## STATED TASK
Collect every line in the records below that contains the word "Python".

## INFORMATION SUPPLIED
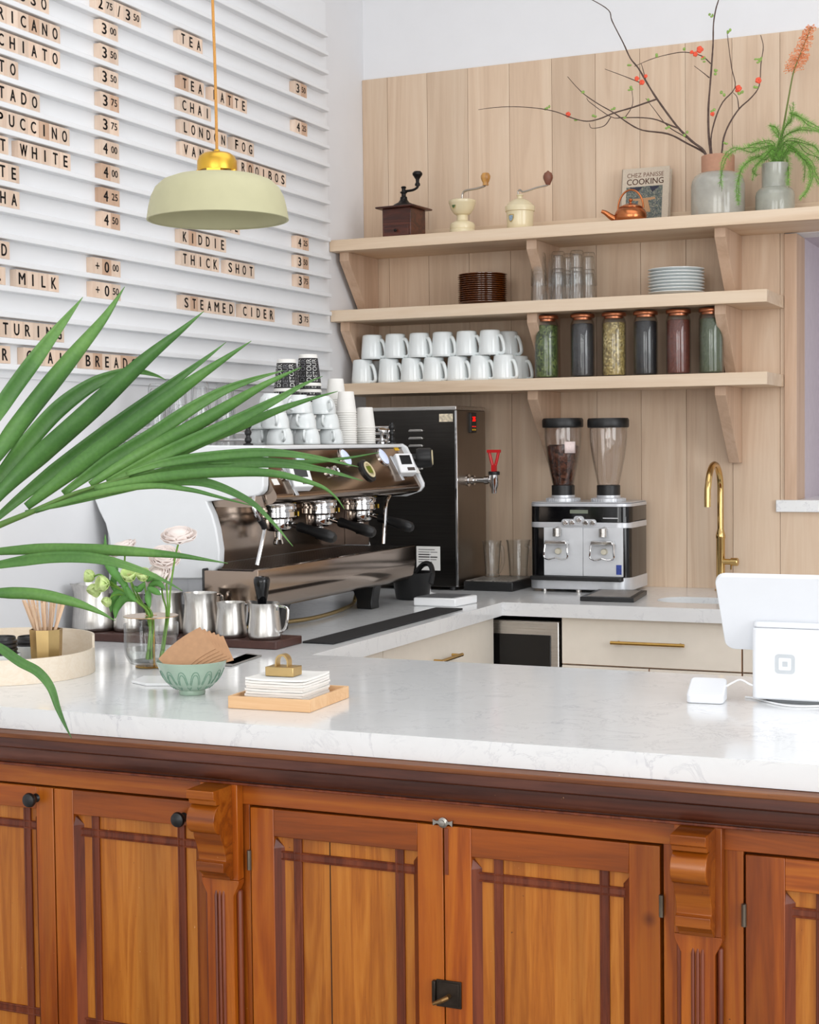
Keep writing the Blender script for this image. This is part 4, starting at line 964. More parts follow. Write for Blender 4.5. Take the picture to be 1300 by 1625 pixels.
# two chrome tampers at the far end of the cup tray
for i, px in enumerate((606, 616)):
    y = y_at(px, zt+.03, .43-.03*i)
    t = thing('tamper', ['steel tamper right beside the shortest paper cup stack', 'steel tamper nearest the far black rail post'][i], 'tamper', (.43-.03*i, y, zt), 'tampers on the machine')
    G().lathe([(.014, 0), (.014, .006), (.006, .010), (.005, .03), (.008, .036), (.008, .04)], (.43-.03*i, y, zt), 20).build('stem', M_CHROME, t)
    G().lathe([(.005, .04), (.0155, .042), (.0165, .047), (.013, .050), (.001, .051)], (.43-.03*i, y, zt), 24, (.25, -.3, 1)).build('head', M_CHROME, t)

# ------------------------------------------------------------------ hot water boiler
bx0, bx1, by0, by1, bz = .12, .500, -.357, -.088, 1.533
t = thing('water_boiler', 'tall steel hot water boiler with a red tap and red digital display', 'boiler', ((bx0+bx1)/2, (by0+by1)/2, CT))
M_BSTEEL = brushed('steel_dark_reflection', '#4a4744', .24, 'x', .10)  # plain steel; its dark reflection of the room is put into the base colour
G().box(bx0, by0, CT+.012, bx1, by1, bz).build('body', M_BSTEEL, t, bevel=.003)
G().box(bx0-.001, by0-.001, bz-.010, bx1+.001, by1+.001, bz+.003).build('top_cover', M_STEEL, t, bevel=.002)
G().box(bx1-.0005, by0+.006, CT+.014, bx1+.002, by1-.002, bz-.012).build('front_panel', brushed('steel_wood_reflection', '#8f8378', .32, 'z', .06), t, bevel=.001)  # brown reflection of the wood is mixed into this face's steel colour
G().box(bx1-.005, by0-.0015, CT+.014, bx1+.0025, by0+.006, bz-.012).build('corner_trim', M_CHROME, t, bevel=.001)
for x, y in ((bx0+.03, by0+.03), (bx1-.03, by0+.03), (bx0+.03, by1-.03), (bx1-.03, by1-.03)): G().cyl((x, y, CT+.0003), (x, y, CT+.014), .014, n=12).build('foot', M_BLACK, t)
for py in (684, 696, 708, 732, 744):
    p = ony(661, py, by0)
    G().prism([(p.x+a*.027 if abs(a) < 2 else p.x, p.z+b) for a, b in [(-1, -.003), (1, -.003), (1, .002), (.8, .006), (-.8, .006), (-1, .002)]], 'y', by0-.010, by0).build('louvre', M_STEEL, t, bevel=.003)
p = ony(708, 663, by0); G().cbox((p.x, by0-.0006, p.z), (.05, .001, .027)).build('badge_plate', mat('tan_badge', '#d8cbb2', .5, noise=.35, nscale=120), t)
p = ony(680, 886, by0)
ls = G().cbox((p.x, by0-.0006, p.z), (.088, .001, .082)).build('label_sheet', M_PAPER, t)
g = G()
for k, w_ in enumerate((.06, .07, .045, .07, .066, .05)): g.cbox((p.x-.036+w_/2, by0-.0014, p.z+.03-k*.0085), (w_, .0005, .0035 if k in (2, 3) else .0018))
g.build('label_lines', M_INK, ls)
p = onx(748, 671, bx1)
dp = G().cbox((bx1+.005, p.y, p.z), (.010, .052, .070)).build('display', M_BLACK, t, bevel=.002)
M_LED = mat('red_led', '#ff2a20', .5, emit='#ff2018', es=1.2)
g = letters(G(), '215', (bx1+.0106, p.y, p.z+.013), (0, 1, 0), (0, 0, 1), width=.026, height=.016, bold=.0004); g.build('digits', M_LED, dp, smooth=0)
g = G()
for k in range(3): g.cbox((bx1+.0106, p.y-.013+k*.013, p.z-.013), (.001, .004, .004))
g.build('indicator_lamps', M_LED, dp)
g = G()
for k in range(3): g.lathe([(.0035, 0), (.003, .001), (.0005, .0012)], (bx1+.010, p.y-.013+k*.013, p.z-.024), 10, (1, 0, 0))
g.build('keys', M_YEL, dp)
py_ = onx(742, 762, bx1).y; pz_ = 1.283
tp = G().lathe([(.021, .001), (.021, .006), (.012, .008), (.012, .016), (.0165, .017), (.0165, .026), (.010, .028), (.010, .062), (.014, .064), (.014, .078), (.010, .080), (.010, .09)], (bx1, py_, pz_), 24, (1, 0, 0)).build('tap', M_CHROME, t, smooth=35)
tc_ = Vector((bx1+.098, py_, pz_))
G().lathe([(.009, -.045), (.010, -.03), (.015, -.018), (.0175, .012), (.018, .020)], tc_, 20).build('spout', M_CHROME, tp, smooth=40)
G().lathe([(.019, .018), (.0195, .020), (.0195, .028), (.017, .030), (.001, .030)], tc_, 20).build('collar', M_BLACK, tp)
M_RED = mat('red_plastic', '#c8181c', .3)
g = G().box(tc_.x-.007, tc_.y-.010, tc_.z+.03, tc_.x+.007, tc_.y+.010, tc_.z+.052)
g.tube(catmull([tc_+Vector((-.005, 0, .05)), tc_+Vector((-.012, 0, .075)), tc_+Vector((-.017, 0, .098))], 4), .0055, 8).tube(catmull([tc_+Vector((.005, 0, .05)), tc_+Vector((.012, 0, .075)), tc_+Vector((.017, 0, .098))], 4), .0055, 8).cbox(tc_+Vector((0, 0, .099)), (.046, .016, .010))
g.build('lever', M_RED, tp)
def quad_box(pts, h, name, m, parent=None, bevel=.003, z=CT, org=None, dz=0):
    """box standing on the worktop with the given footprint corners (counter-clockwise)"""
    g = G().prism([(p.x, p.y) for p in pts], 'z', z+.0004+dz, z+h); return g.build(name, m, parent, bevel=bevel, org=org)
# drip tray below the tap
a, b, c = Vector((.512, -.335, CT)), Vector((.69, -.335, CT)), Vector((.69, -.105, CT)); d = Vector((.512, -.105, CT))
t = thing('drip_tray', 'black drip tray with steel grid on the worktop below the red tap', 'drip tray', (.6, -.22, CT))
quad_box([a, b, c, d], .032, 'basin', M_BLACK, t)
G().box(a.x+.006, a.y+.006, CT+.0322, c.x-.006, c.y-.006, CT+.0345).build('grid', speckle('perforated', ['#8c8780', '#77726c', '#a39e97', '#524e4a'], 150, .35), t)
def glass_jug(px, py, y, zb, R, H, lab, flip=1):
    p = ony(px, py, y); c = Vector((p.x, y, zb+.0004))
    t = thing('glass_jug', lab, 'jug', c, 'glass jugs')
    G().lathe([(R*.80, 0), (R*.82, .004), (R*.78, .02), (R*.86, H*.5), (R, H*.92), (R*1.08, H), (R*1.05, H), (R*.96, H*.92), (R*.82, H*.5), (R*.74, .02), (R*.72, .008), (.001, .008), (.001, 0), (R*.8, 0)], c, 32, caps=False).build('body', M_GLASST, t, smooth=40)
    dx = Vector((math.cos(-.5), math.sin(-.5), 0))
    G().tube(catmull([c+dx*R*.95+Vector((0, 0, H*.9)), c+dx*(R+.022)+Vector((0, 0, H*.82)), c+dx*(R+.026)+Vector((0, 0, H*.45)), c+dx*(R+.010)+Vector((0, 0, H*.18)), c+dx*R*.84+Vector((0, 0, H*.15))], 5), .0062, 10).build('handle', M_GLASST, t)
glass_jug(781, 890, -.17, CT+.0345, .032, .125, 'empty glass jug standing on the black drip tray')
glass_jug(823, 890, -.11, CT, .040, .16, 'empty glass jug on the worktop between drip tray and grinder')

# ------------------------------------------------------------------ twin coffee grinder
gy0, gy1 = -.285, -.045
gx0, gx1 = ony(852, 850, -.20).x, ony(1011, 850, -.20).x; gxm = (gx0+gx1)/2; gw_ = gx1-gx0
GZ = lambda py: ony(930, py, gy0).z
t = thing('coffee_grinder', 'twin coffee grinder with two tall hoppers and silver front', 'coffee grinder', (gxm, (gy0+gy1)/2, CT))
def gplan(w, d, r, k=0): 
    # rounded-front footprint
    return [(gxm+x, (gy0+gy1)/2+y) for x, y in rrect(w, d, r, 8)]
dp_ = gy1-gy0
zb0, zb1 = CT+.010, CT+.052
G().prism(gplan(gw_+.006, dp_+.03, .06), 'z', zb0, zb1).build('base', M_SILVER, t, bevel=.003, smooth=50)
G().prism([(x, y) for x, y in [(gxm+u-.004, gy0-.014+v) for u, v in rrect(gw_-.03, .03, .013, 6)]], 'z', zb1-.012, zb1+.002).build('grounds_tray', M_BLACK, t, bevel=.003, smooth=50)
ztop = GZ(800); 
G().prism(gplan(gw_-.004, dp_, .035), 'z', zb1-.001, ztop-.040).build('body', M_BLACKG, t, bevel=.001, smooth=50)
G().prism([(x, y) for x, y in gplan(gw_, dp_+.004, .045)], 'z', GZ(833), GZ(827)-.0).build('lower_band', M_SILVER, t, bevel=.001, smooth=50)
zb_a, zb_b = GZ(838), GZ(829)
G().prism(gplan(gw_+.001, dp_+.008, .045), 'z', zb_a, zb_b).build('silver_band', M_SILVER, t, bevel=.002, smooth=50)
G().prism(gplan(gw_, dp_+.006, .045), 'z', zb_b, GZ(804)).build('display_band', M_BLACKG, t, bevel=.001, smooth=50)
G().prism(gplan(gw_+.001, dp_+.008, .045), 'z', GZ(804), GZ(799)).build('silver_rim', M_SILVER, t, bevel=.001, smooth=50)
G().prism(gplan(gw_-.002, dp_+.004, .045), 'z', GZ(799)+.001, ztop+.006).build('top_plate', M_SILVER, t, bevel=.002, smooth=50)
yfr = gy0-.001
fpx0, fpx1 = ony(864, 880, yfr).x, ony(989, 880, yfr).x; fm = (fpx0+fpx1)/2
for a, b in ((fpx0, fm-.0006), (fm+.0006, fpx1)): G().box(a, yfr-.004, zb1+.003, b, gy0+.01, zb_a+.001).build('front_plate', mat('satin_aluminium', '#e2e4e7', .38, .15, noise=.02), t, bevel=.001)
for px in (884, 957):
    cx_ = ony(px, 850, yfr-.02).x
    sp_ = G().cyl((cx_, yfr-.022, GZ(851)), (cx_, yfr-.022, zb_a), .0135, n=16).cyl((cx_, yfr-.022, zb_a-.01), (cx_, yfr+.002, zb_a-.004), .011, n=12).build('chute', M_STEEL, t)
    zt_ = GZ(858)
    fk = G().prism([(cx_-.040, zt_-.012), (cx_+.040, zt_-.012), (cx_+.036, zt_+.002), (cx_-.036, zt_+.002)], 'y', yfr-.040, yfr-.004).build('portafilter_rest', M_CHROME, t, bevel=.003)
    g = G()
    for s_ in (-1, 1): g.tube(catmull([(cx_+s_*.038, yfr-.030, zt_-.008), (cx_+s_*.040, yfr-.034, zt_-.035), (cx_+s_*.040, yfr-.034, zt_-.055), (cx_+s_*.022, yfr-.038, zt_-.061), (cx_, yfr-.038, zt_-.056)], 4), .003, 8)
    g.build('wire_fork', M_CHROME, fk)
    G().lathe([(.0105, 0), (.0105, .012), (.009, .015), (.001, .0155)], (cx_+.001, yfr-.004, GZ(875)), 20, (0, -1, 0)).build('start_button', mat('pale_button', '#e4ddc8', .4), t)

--

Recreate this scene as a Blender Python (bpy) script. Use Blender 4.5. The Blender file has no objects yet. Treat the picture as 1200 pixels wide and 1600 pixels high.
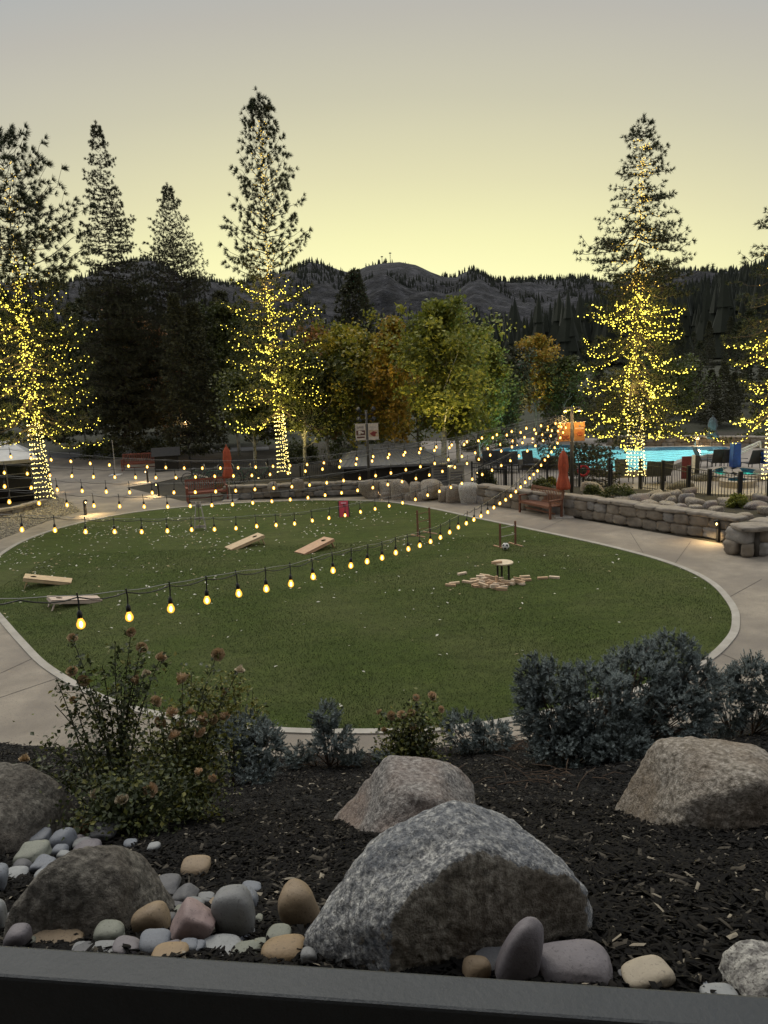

==

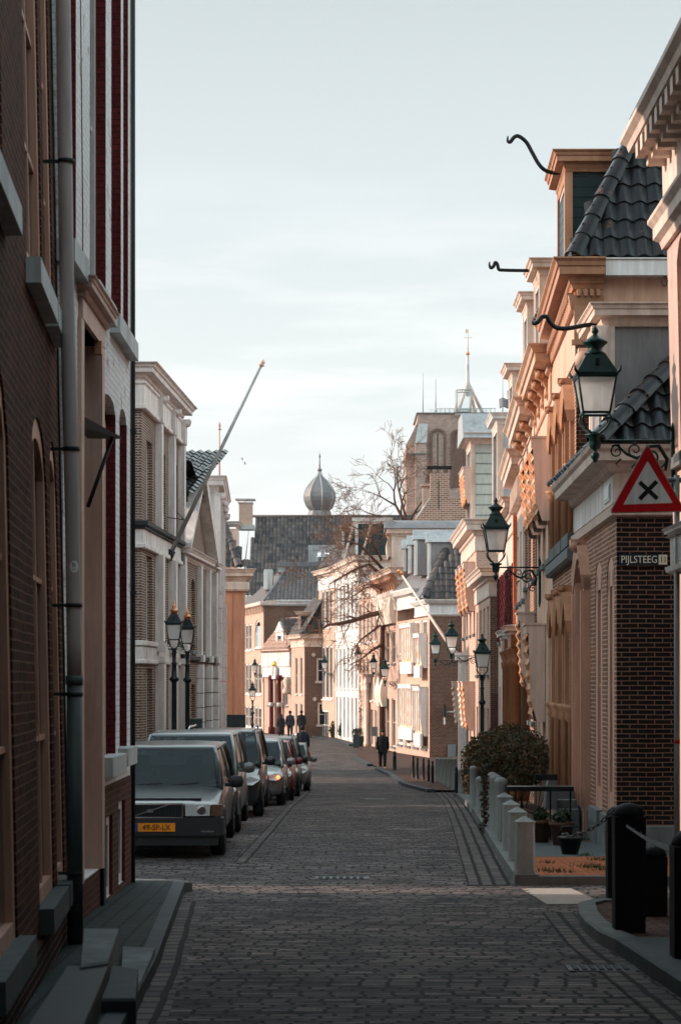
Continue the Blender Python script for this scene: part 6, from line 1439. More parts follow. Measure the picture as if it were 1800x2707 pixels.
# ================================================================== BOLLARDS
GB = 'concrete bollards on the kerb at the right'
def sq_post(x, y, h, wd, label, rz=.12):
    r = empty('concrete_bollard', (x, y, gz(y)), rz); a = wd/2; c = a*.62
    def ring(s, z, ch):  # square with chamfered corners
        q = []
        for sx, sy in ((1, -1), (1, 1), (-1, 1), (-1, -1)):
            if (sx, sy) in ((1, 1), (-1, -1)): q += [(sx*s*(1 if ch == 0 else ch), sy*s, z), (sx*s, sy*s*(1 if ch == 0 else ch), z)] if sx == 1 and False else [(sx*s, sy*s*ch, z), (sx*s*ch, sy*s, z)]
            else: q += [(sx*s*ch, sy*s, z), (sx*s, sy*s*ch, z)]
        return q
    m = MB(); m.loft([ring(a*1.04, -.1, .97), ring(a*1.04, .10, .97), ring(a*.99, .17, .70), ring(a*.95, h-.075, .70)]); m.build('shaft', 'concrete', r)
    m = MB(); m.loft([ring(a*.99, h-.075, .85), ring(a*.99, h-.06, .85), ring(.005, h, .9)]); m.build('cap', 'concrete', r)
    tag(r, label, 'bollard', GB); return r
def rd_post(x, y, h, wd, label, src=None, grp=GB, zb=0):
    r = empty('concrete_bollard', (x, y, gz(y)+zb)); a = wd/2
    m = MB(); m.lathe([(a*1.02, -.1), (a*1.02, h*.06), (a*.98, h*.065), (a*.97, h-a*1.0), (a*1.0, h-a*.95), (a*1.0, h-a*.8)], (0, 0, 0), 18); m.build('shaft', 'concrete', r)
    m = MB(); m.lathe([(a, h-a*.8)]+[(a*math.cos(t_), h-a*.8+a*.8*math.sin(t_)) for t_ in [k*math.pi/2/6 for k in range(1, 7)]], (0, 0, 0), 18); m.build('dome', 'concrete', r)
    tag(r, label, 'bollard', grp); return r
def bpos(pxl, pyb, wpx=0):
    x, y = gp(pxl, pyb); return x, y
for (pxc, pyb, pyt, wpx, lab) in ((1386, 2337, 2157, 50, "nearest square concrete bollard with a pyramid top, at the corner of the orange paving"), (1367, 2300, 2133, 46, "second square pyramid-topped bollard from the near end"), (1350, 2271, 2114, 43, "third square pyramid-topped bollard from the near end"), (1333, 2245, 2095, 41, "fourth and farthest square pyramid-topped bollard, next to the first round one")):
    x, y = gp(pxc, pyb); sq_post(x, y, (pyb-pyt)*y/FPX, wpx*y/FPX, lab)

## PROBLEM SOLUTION
Recreate this scene as a Blender Python (bpy) script. Use Blender 4.5. The Blender file has no objects yet. Treat the picture as 1200 pixels wide and 1600 pixels high.
Continue the Blender Python script for this scene: part 6, from line 1439. More parts follow. Measure the picture as if it were 1800x2707 pixels.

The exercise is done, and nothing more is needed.